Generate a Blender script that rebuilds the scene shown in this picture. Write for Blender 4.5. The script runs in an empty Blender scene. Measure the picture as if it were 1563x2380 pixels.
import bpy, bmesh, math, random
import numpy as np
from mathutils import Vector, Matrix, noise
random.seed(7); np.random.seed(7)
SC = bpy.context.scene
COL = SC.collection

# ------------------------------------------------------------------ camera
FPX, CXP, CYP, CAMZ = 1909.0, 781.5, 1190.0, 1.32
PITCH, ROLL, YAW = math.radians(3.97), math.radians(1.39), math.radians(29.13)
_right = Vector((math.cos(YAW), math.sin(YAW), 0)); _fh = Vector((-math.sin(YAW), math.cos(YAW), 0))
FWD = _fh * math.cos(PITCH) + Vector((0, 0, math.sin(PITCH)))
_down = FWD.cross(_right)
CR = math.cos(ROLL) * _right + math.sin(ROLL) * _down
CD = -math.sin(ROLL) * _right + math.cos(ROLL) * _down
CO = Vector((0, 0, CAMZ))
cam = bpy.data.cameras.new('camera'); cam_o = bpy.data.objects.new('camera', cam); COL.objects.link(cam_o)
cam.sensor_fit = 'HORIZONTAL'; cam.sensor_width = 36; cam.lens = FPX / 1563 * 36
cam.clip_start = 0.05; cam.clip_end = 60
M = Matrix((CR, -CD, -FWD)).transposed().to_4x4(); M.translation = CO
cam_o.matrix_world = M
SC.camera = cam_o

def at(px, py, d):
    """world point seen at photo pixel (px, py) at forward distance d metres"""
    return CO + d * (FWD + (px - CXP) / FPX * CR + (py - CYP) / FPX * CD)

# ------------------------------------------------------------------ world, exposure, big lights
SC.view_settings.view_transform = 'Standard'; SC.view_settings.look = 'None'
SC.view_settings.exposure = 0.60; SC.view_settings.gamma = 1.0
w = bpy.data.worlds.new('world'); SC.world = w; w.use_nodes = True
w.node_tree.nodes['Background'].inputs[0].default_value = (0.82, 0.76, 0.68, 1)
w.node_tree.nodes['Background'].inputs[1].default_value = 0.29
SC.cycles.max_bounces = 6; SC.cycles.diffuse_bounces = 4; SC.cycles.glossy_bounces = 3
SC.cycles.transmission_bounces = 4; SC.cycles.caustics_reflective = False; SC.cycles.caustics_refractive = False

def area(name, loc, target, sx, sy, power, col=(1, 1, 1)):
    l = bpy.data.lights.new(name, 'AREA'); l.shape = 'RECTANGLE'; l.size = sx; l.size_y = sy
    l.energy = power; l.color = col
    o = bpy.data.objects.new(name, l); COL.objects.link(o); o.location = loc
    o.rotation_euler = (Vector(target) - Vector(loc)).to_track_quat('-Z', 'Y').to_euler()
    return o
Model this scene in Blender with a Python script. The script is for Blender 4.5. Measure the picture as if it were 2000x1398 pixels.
__________________________________________________
■ YOUR OBJECTIVE ■
What is the number of lines in the listing that contain the string "Measure"? Reply with that number alone.

■ RESULT OF THE TASK ■
2